Be prepared for the players to miss opportunities you find glaringly obvious. Be prepared for players to assemble clues into shapes you wouldn't think possible.

Keep the number of factions and splinter groups reasonably small. The players have a small window for game information. For the same reason, keep motivations simple. Recurring characters/factions can develop nuance and depth over time as the players peel the onion.

Give the different factions common signatures – things the players can pick up on after several encounters so that they can prepare when they detect the same pattern next time.

Make certain that digging into the background offers material benefit. New ways to combat the darkness, circumstantial allies, additional resources, and/or enhanced survival techniques help inspire the effort. Discovering trivia for the sake of trivia can motivate some player types, but not all. Digging into some of the background should make the current situation easier to deal with.

Digging should be trap-free in general with the only cost being the time invested. If the side investigations are seen as inherently dangerous they will be dropped.
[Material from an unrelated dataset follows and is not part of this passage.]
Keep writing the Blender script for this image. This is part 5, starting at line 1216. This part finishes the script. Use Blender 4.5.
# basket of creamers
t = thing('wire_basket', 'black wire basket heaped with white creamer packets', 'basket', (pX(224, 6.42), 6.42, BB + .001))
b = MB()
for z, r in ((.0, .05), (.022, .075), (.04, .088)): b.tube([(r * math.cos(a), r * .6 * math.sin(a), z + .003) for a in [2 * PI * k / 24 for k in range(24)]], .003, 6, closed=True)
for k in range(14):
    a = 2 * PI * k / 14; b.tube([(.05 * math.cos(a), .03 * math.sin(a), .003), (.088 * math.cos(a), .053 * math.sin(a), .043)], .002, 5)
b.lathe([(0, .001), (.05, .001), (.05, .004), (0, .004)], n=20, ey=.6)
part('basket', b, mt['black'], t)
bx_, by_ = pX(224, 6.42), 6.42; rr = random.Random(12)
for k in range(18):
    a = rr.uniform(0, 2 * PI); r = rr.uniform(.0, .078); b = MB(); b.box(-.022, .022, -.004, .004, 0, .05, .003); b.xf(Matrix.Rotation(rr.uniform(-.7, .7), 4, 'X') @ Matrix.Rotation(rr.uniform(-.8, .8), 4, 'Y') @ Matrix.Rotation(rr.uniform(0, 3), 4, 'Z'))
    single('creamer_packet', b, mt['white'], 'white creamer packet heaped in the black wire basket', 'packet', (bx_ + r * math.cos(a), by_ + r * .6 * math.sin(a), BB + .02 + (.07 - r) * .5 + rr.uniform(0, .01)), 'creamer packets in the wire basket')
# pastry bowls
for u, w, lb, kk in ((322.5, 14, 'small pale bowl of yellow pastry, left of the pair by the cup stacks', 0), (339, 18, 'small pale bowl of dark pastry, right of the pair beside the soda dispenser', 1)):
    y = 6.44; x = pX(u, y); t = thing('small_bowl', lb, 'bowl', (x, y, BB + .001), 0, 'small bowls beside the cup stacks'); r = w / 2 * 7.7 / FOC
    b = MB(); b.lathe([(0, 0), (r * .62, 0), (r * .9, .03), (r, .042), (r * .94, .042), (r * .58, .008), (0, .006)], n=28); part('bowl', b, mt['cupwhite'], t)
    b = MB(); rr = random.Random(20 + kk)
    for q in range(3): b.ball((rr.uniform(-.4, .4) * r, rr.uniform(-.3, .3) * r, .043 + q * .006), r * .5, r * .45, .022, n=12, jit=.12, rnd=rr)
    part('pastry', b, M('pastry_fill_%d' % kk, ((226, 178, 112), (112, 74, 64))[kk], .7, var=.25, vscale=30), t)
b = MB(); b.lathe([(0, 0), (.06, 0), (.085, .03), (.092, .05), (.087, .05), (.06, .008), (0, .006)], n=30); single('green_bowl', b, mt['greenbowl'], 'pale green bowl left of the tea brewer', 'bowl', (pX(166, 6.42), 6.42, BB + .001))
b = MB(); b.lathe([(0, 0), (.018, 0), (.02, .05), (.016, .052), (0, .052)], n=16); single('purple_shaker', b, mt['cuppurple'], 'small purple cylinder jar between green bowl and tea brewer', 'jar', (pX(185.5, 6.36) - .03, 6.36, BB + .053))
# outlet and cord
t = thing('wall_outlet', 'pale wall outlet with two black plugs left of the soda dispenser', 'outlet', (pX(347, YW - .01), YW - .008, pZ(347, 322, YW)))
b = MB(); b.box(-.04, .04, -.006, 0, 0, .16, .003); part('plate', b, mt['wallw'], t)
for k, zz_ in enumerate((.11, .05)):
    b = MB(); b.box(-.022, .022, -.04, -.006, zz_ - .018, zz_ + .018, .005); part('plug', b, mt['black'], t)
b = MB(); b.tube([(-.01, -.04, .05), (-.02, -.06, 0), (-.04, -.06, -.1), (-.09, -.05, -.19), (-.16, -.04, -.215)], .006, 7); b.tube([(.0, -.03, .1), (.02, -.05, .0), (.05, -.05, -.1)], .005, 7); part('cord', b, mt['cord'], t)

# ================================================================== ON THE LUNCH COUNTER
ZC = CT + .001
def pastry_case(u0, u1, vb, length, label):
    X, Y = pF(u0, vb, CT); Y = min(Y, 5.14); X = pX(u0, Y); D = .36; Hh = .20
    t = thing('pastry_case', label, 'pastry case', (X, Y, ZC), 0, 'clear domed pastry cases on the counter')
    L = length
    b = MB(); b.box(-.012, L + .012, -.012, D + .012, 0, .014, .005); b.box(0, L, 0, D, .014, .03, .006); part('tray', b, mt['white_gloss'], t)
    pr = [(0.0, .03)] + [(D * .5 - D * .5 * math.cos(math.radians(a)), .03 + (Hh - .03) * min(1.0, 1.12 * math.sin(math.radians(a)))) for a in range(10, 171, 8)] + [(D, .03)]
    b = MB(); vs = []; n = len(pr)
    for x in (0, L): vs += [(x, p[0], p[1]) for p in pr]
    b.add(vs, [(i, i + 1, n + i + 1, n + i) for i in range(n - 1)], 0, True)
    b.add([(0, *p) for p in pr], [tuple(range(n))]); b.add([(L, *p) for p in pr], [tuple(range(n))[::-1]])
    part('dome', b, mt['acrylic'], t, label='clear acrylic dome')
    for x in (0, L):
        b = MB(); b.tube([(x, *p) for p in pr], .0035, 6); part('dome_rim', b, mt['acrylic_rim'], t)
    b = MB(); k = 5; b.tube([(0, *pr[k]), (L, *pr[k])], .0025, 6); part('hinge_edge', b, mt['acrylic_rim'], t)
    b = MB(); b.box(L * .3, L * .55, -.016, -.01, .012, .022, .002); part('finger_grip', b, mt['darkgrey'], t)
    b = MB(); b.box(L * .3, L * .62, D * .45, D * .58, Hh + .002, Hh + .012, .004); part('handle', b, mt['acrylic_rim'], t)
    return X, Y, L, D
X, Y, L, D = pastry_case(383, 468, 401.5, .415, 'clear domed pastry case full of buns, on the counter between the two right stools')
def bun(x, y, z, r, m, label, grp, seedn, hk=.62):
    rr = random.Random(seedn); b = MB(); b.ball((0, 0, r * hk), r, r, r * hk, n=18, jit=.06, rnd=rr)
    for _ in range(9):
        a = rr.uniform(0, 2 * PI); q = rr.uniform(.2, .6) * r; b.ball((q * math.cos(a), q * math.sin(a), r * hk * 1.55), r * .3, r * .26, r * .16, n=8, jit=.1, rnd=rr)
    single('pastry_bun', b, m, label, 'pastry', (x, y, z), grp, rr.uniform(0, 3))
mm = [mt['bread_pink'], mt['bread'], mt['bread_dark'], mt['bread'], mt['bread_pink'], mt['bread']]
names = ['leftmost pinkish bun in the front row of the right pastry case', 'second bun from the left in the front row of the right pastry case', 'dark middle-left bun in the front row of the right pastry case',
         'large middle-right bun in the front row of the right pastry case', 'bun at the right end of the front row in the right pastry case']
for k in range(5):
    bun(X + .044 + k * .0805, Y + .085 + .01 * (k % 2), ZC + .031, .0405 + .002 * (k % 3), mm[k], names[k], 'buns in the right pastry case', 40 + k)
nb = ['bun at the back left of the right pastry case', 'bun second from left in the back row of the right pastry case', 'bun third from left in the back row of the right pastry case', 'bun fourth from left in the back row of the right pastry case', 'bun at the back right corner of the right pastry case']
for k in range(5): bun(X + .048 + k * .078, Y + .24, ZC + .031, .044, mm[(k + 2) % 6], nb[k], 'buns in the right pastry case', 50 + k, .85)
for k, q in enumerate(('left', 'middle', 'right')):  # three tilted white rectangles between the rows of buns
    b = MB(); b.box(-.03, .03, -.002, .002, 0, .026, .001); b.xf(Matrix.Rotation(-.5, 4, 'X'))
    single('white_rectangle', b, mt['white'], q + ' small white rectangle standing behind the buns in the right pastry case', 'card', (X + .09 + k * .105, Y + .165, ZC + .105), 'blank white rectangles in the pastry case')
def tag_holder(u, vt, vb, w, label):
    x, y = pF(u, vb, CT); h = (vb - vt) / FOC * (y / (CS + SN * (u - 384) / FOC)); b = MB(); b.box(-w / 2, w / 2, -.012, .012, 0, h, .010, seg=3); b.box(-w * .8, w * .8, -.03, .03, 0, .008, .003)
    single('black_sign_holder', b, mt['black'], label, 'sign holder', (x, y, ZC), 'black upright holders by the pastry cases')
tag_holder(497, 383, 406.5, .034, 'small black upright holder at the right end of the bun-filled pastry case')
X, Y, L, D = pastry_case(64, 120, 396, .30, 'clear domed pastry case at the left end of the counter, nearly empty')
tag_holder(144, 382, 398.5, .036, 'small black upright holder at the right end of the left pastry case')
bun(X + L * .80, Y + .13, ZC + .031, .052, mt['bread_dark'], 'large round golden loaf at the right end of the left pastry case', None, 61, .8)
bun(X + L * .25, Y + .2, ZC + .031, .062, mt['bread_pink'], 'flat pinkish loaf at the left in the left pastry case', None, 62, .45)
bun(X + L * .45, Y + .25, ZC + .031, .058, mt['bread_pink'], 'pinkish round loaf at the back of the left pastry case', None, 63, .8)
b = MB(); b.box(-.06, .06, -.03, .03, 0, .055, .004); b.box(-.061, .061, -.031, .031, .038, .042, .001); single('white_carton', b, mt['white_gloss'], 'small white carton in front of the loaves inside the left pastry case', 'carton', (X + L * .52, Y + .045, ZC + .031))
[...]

If there is risk for digging deeper, make the stakes known to the player upfront as part of a pre-discovery discovery.
 

mythago

Hero
Keep in mind, also, that conspiracies are not well-oiled engines of evil. They're run by humans (okay, mostly by humans, this is Delta Green). People make mistakes, they have petty fights, they forget to change their passwords, they get overheard in public places, they play office politics.
 


Janx

Hero
Check out Monte Cook's book on conspiracy theories/people. Haven't read it myself, but he did a lot of research on the topic and that may give you some idea on how far out there stuff goes, and where to go looking. You don't need a book, checking online in the right places will lead you to tinfoil hat land.

I do suspect that you need to make your initial hook conspiracy sort of obvious. In the sense that the PCs stumble onto it and can realize this is a deeper thread they can tug on. Otherwise, if they are cops, and are investigating a basic crime, that's all they may see is a basic crime, and once solved, case closed.

Consider the lesson I learned in Accounting in college. One reason for making people take vacation is that it unravels their embezzlement scheme because normally, they are on top of intercepting every call/data request so they can hand out the correct lie. Once they go on vacation for a week, somebody calls for something, and Joe answers and starts poking around to answer a question, and notices something unusual...

That's the start of how a conspiracy gets revealed, is limit of human control is reached and an outsider sees the oddity and investigates.